__Problem to work on__:
Retype the material word for word.

__Material provided__:

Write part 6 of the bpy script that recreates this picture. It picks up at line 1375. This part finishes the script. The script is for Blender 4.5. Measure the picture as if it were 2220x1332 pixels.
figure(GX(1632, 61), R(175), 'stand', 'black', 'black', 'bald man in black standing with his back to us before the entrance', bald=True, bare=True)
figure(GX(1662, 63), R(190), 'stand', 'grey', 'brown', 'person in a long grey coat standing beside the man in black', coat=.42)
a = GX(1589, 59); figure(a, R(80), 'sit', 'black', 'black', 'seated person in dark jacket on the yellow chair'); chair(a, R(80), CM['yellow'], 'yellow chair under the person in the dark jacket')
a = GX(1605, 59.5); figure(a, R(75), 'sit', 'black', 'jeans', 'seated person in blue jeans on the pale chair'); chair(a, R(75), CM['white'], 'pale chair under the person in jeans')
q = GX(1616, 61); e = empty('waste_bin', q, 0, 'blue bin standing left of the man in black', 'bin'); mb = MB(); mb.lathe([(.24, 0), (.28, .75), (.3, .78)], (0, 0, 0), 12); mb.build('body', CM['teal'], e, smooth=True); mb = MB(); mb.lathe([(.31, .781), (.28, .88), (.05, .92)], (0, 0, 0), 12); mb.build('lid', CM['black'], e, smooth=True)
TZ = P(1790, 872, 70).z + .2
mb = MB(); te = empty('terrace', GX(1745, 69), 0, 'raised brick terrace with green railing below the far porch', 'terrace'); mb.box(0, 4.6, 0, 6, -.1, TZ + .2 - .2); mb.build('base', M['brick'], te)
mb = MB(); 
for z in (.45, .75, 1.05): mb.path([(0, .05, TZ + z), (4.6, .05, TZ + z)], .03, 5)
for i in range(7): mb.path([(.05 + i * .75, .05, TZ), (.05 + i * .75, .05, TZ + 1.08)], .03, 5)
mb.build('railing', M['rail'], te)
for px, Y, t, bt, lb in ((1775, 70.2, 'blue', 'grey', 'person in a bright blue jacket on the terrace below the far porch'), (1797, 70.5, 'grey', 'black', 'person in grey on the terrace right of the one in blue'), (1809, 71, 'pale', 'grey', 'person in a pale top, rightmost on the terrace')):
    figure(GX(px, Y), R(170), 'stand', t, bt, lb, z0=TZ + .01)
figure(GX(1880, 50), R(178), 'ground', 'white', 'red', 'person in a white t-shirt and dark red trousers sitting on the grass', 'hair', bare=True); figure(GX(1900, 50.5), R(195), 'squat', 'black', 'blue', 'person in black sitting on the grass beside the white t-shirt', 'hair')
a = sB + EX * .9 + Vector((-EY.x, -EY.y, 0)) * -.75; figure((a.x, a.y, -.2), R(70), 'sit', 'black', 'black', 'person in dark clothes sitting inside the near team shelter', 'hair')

__Answer to the exercise__:
Write part 6 of the bpy script that recreates this picture. It picks up at line 1375. This part finishes the script. The script is for Blender 4.5. Measure the picture as if it were 2220x1332 pixels.
figure(GX(1632, 61), R(175), 'stand', 'black', 'black', 'bald man in black standing with his back to us before the entrance', bald=True, bare=True)
figure(GX(1662, 63), R(190), 'stand', 'grey', 'brown', 'person in a long grey coat standing beside the man in black', coat=.42)
a = GX(1589, 59); figure(a, R(80), 'sit', 'black', 'black', 'seated person in dark jacket on the yellow chair'); chair(a, R(80), CM['yellow'], 'yellow chair under the person in the dark jacket')
a = GX(1605, 59.5); figure(a, R(75), 'sit', 'black', 'jeans', 'seated person in blue jeans on the pale chair'); chair(a, R(75), CM['white'], 'pale chair under the person in jeans')
q = GX(1616, 61); e = empty('waste_bin', q, 0, 'blue bin standing left of the man in black', 'bin'); mb = MB(); mb.lathe([(.24, 0), (.28, .75), (.3, .78)], (0, 0, 0), 12); mb.build('body', CM['teal'], e, smooth=True); mb = MB(); mb.lathe([(.31, .781), (.28, .88), (.05, .92)], (0, 0, 0), 12); mb.build('lid', CM['black'], e, smooth=True)
TZ = P(1790, 872, 70).z + .2
mb = MB(); te = empty('terrace', GX(1745, 69), 0, 'raised brick terrace with green railing below the far porch', 'terrace'); mb.box(0, 4.6, 0, 6, -.1, TZ + .2 - .2); mb.build('base', M['brick'], te)
mb = MB(); 
for z in (.45, .75, 1.05): mb.path([(0, .05, TZ + z), (4.6, .05, TZ + z)], .03, 5)
for i in range(7): mb.path([(.05 + i * .75, .05, TZ), (.05 + i * .75, .05, TZ + 1.08)], .03, 5)
mb.build('railing', M['rail'], te)
for px, Y, t, bt, lb in ((1775, 70.2, 'blue', 'grey', 'person in a bright blue jacket on the terrace below the far porch'), (1797, 70.5, 'grey', 'black', 'person in grey on the terrace right of the one in blue'), (1809, 71, 'pale', 'grey', 'person in a pale top, rightmost on the terrace')):
    figure(GX(px, Y), R(170), 'stand', t, bt, lb, z0=TZ + .01)
figure(GX(1880, 50), R(178), 'ground', 'white', 'red', 'person in a white t-shirt and dark red trousers sitting on the grass', 'hair', bare=True); figure(GX(1900, 50.5), R(195), 'squat', 'black', 'blue', 'person in black sitting on the grass beside the white t-shirt', 'hair')
a = sB + EX * .9 + Vector((-EY.x, -EY.y, 0)) * -.75; figure((a.x, a.y, -.2), R(70), 'sit', 'black', 'black', 'person in dark clothes sitting inside the near team shelter', 'hair')